What should you tell your tax advisor? Or, more importantly, how much of what you tell your advisor may be subject to disclosure without your consent? Recent decisions by the European Court of Justice and the English Court of Appeal have significant implications for tax advisors and their clients.

Legal professional privilege protects communication between a professional legal adviser and their clients from being disclosed without the permission of the client. A recent decision by the European Court of Justice in Akzo Nobel Chemicals Ltd and Akcros Chemicals Limited v Commmission of the European Communities (Case-550/07 P) issued on 14 September 2010 decided that emails exchanged between a company manager and its in-house lawyer was not covered by legal professional privilege. The court regarded in-house lawyers as employees, rather than independent professionals.

Another recent decision by the English Court of Appeal in Prudential PLC and Prudential (Gibraltar) Ltd v Special Commissioner of Income Tax and Philip Pandolfo (HM Inspector of Taxes) [2010] EWCA Civ 1094 on 13 October 2010 upheld, and also restricted, the principle of legal professional privilege.

This decision held that information disclosed by a client to other tax advisors—even if it is legal in nature—is not protected by legal professional privilege. Clients may be compelled to disclose this information to a third party, for example, in disputes and other legal proceedings, regardless of whether permission has been granted or not.

In this case, Prudential sought to extend the existing rule of legal professional privilege to advice on tax law given by accountants. The English Court of Appeal decided that this privilege would only be confined to members of the legal profession acting in a professional capacity, mainly on the ground that it promotes public interest in the administration of justice by ensuring effective legal representation.

Although this is not a new development, the case does highlight and reaffirm the need to carefully manage your tax advisors. Chee Fang Theng, a Tax Director based in the Singapore office of the Wikborg Rein Alliance, believes this decision should be a gentle reminder.

“Taxation is a very sensitive area—the implications of getting things wrong can be very serious. When it comes to providing optimal advice on legal tax structures and on points of tax law, your advisors need to know as much as possible about your business in order to get it right.'

“However, if your business is ever challenged, you must consider how much of the confidential or proprietary information you disclose could make it into the court room or the public domain.” If anything, Chee Fang Theng believes that this highlights the very different roles accountants, in-house lawyers and external lawyers play in the overall management of tax portfolios.

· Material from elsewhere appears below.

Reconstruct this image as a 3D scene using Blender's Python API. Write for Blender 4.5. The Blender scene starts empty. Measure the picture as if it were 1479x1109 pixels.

“I believe it is essential for legal advisors to focus on our areas of expertise: legal interpretation, representation, and dispute resolution, and to work closely with the tax accountants, in-house counsel and other tax advisors—basically for all of the client’s advisors to work together to ensure the best outcome.”

The implications of these decisions in Singapore should be similar, that tax advice given by legal professional advisers acting in the course of giving legal advice will be protected by legal professional privilege.